Reeves, 59, and his wife Patti, 51, also have taken advantage of Mucho Macho Man’s appealing story to promote the cause to legalize racing in their home state.

“The timing was perfect, having a horse on the Derby trail just as we got involved with the movement to legalize horse racing in Georgia,” Reeves said. “We looked for a way to put our horse out there and create a fan base for our cause. Since Patti is in the media business, she was able to get a friend to put up a billboard that said ‘Mucho Macho Man, your hometown horse in the Kentucky Derby.’

“The next thing we knew, other billboard companies had jumped in and before long, we had 10 billboards spreading the message.”

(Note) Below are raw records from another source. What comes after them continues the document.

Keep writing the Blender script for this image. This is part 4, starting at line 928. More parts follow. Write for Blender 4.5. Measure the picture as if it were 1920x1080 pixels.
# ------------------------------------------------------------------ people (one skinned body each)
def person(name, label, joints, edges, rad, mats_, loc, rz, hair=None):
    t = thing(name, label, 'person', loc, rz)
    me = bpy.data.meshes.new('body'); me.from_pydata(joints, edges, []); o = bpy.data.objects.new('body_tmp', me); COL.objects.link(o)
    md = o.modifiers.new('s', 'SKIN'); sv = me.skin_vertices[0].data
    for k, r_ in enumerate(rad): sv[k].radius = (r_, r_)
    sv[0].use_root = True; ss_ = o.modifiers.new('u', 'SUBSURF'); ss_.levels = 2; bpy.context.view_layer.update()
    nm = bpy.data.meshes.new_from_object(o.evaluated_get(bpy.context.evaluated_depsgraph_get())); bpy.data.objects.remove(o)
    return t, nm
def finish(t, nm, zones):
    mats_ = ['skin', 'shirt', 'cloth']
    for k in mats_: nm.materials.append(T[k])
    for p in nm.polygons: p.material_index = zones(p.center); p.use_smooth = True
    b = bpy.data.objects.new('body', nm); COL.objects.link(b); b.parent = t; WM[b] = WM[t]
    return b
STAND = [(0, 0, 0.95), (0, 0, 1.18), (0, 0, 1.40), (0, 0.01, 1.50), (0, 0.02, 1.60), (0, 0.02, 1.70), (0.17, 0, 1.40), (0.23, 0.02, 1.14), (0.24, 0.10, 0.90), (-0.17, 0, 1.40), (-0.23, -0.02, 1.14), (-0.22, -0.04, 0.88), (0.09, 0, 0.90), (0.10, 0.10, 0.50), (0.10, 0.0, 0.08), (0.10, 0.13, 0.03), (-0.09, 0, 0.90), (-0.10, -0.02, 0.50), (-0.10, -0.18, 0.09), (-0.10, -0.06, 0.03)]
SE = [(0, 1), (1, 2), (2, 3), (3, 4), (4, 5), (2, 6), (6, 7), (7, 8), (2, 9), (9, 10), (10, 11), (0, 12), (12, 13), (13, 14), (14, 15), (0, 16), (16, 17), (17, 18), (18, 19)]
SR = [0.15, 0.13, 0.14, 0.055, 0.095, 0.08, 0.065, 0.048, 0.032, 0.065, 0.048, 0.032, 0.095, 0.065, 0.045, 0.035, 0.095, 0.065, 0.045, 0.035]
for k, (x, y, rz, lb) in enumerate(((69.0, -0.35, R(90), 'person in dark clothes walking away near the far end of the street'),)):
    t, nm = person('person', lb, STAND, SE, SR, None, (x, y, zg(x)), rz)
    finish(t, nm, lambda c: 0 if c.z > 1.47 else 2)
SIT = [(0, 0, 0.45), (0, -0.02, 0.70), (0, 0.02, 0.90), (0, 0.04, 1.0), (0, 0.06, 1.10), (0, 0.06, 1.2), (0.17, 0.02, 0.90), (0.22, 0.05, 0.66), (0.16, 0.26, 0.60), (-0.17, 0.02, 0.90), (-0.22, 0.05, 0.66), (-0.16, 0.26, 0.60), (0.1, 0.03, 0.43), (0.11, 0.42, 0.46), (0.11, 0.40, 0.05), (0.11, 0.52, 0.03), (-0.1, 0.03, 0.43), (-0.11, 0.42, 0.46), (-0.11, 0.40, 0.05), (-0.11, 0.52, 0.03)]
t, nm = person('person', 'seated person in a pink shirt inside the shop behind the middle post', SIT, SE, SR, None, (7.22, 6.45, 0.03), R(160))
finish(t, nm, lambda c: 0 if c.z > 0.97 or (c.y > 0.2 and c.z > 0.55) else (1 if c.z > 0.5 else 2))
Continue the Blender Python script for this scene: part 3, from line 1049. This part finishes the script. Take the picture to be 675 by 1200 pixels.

Reeves has encouraged the media and racing fans alike to visit Mucho Macho Man in Barn 41 at Churchill.

“The number of fans Kathy’s story and Eibar’s story have created is great for racing, and anything we can do to promote the sport is fantastic,” Reeves said. “I wouldn’t mind if thousands of people came by the barn as long as they don’t bother Kathy. We’re all here for the fun and enjoyment. Win, lose, or draw, I wouldn’t trade my position for anything. The next few days will be nerve-racking. Right now, I just want to take that walk over with him to the paddock and get him to the gate. I don’t know what I’d do if he won. You’ll probably have to pick me up off the floor.”